Après cet exercice, il est possible de tirer une conclusion partielle : la « paroisse nouvelle » fait du territoire un objet alors que jusqu’ici, il n’était assimilé qu’à un simple cadre. Inscrite dans un double contexte à la fois propre aux rapports qu’entretient l’Eglise avec la société d’une part et à ceux de la société à l’espace, la recomposition s’appuie essentiellement sur cette modalité territoriale. Afin de s’adapter aux nouvelles géographies sociale et religieuse, l’Eglise diocésaine stéphanoise a agit en deux temps : d’une manière volontariste et brutale tout d’abord en procédant à un redécoupage territorial et fonctionnel (1995-1999) puis par ajustements, réagencements après le bilan de la première phase, amenant la création de huit paroisses nouvelles sur l’espace de l’agglomération stéphanoise.

La recomposition des territoires du religieux peut être mis en parallèle avec les phénomènes de décentralisation et de re-territorialisation de toutes les composantes de la société et notamment l’intercommunalité. La paroisse nouvelle, qui apparaît comme proche de la communauté de communes, est prise entre deux nécessités antagoniques : elle doit sauvegarder des espaces de rencontres, d’action de proximité qu’exige la charge symbolique de la paroisse dans la mémoire collective – c’est assez similaire pour la commune, l’école publique, l’hôpital ou encore la caserne de sapeurs pompiers mais aussi mettre en commun des outils, des moyens sur des secteurs pastoraux devenus plus vastes. Il est donc nécessaire d’acquérir une « bonne taille », un équilibre entre une certaine masse critique – chaque paroisse nouvelle regroupe 20000 habitants- et la garantie d’un service de proximité – par les relais et équipes d’animation.

L’individualisation et la subjectivisation des croyances ont considérablement compliqué les expériences, les expressions de la sociabilité religieuse. Elles ont produit une multiplication de petites communautés temporaires où la relation avec l’institution est essentiellement fondée sur la potentialité que sur l’attachement communautaire. L’individualisme religieux n’est pas nouveau mais est absorbé dans l’individualisme moderne. Dès lors, la territorialisation du religieux devient complexe car elle est, comme cela a été déjà souligné, absorbée dans la re-territorialisation des toutes les composantes de la société.

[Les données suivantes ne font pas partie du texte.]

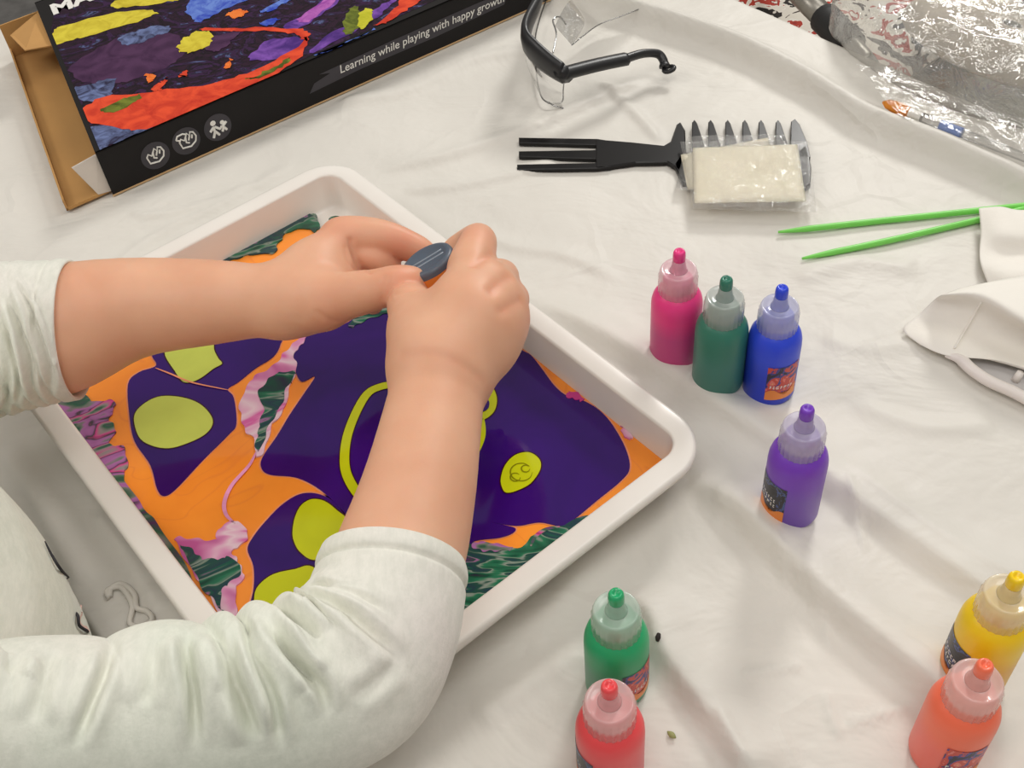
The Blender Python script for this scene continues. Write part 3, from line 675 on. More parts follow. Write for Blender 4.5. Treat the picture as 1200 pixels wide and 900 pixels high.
def sleeve(name, pts, parent, folds, NU=300, NV=170, hem=.0095, seed=1, creases=(), cufftilt=0.0):
    """cloth tube from the cuff along pts; folds(s, ang) gives the offset in metres (s from the cuff in metres)"""
    q = [PR(*p) for p in pts]; c = crom([Vector((*p, )) for p, r in q], 24); rr = crom([Vector((r, 0, 0)) for p, r in q], 24)
    c = np.array([tuple(p) for p in c]); rr = np.array([v.x for v in rr])
    L_ = np.concatenate([[0], np.cumsum(np.linalg.norm(np.diff(c, axis=0), axis=1))]); s = np.linspace(0, L_[-1], NU)
    C = np.stack([np.interp(s, L_, c[:, i]) for i in range(3)], 1); Rr = np.interp(s, L_, rr)
    T = np.gradient(C, axis=0)
    for _ in range(6): T[1:-1] = (T[:-2] + T[1:-1] * 2 + T[2:]) / 4
    T /= np.linalg.norm(T, axis=1)[:, None]
    view = np.array(CAM) - C; N1 = view - T * (view * T).sum(1)[:, None]; N1 /= np.linalg.norm(N1, axis=1)[:, None]   # angle 0 faces up and out
    N2 = np.cross(T, N1)
    ang = np.linspace(-PI, PI, NV, endpoint=False)
    SS, AA = np.meshgrid(s, ang, indexing='ij'); off = folds(SS, AA)
    off = off - .0014 * np.exp(-((SS - hem) / .0013) ** 2)
    off = off + .0009 * np.exp(-((SS - hem * .5) / .004) ** 2)
    R2 = Rr[:, None] + off
    P = C[:, None, :] + (N1[:, None, :] * np.cos(AA)[..., None] + N2[:, None, :] * np.sin(AA)[..., None]) * R2[..., None]
    P[:, :, :] += (T[:, None, :] * (cufftilt * np.cos(AA) * np.exp(-SS / .02))[..., None])
    if creases:      # cloth creases: a sharp valley with a rounded lip on both sides
        Pf = P.reshape(-1, 3); ids = np.arange(NU * NV).reshape(NU, NV); nx0 = np.roll(ids, -1, 1)
        fq = np.stack([ids[:-1], nx0[:-1], nx0[1:], ids[1:]], -1).reshape(-1, 4)
        bv = BVHTree.FromPolygons([Vector(v) for v in Pf], fq.tolist()); dsp = np.zeros(len(Pf))
        for l, dep, w in creases:
            hit = [h[0] for h in (bv.ray_cast(CAM, RAY(p.x, p.y)) for p in crom([(x, y, 0) for x, y in l], 10)) if h[0] is not None]
            if len(hit) < 2: continue
            H_ = np.array([tuple(h) for h in hit]); best = np.full(len(Pf), 1.0); tb_ = np.zeros(len(Pf))
            for i in range(len(H_) - 1):
                d_ = H_[i + 1] - H_[i]; L2 = max(d_ @ d_, 1e-12); t = np.clip(((Pf - H_[i]) @ d_) / L2, 0, 1); ds = np.linalg.norm(Pf - H_[i] - t[:, None] * d_, axis=1)
                k = ds < best; best[k] = ds[k]; tb_[k] = (i + t[k]) / (len(H_) - 1)
            f_ = np.clip(np.minimum(tb_, 1 - tb_) * 3.2, 0, 1); f_ = f_ * f_ * (3 - 2 * f_)
            dsp += 1.75 * dep * f_ * (-np.exp(-(best / w) ** 2) + .75 * np.exp(-((best - 2.1 * w) / (1.5 * w)) ** 2))
        nrm_ = (N1[:, None, :] * np.cos(AA)[..., None] + N2[:, None, :] * np.sin(AA)[..., None])
        P = P + nrm_ * dsp.reshape(NU, NV)[..., None]
    # turned-in hem
    inn = []
    for d_, ds in ((.0006, -.0004), (.0016, .0000), (.0022, .002), (.0026, .010)):
        k0 = C[0][None] + (N1[0][None] * np.cos(ang)[:, None] + N2[0][None] * np.sin(ang)[:, None]) * (R2[0] - d_)[:, None] + T[0][None] * ds + T[0][None] * (cufftilt * np.cos(ang))[:, None]
        inn.append(k0)
    rows = np.concatenate([np.array(inn[::-1]), P], 0); nr_ = len(rows); Vv = rows.reshape(-1, 3)
    id_ = np.arange(nr_ * NV).reshape(nr_, NV); nx_ = np.roll(id_, -1, 1)
    Fq = np.stack([id_[:-1], nx_[:-1], nx_[1:], id_[1:]], -1).reshape(-1, 4)[:, ::-1]
    return mesh(name, Vv, Fq.tolist(), mfab, parent)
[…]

Re-localiser le mode de production de lien social, – et religieux- prendre en compte les logiques sociales sous jacentes et des dynamiques locales sont aujourd’hui autant de stratégies organisationnelles que des programmes d’action. Cette paroisse nouvelle relève plus du domaine du vécu que de la représentation et fait cohabiter trois modes d’organisation jusqu’alors mis en situation de concurrence et inscrit dans un rapport de force : territorial (paroisse classique), sectoriel (mouvements divers) et en réseaux (rapports à l’affinitaire et aux temps forts). Le régime de la co-production est à l’œuvre dans la territorialisation du religieux.